In turn, this broad (and ironic) argument brings me to two other authors: John Dewey and Daniel Calhoun. Most people in education describe Dewey as a sort of demi-god, creating a humane vision of education. What my colleague Erwin Johanningmeier argues is that Dewey used schools as a way to inform his writings on pragmatism more than attempting to define what schools should do. I suspect this may be a matter of different perspectives on the same writings, but Johanningmeier's argument parallels Danziger's.
The second is that Danziger cites Calhoun's The Intelligence of a People (1973), of which Dorothy Ross aptly said, "Any reader who spends a few minutes with Calhoun's ... book will learn that it is infuriatingly difficult of access." She also noted, again accurately, "But it will repay the reader's persistence." Ross should know, having written G. Stanley Hall's biography and must have had plenty of "infuriatingly difficult" times with the material.
But back to Calhoun: one of his points early in the book is much like the point that Robert Dreeben made in On What Is Learned in School (1968), that testing and assessment in general displaces responsibility onto students.
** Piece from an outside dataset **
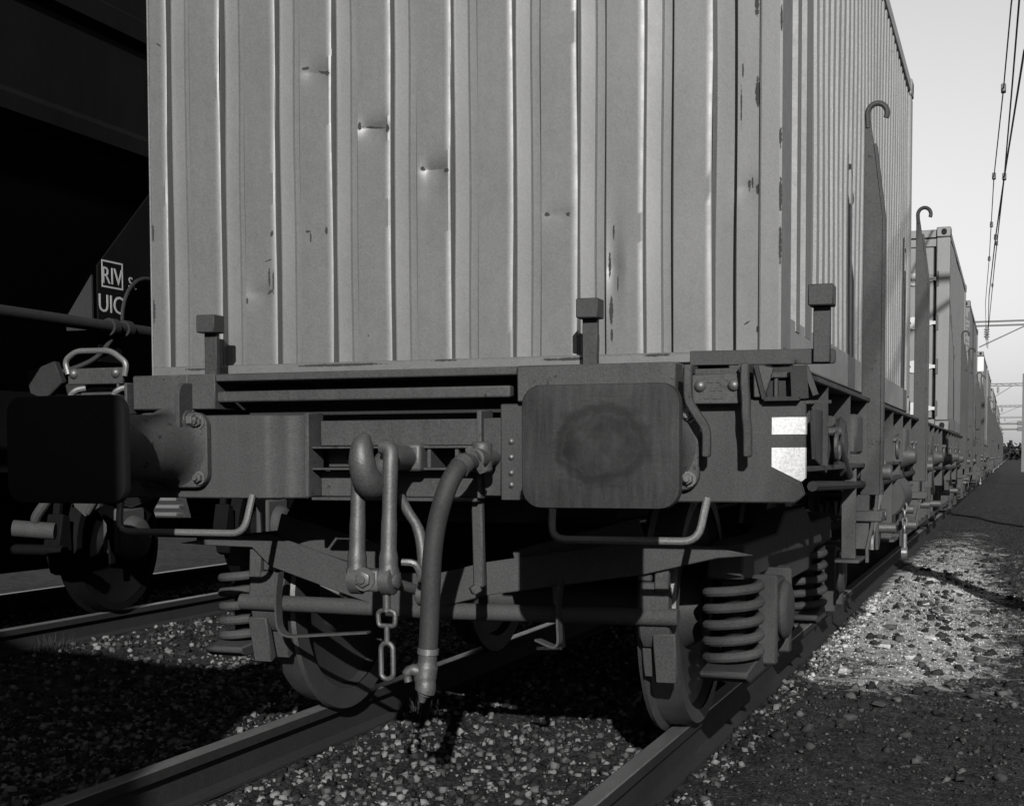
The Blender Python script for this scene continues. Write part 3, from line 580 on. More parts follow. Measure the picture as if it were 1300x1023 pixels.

And, in what perhaps should be no surprise, Dreeben's book is not only as impenetrable as Calhoun's, but it is so difficult to read that we talk about his broader argument by using the words of another 1968 book, Philip Jackson's Life in Classrooms, where he coined the phrase "hidden curriculum."
But if the hidden curriculum of assessment has historically been to shift responsibility, then that continues with the modern version of accountability, which usually displaces responsibility away from the center, even as education policy becomes more centralized.
(Another version of this appeared on my professional blog, and A. G. Rud asked me to write about it here, so I have.)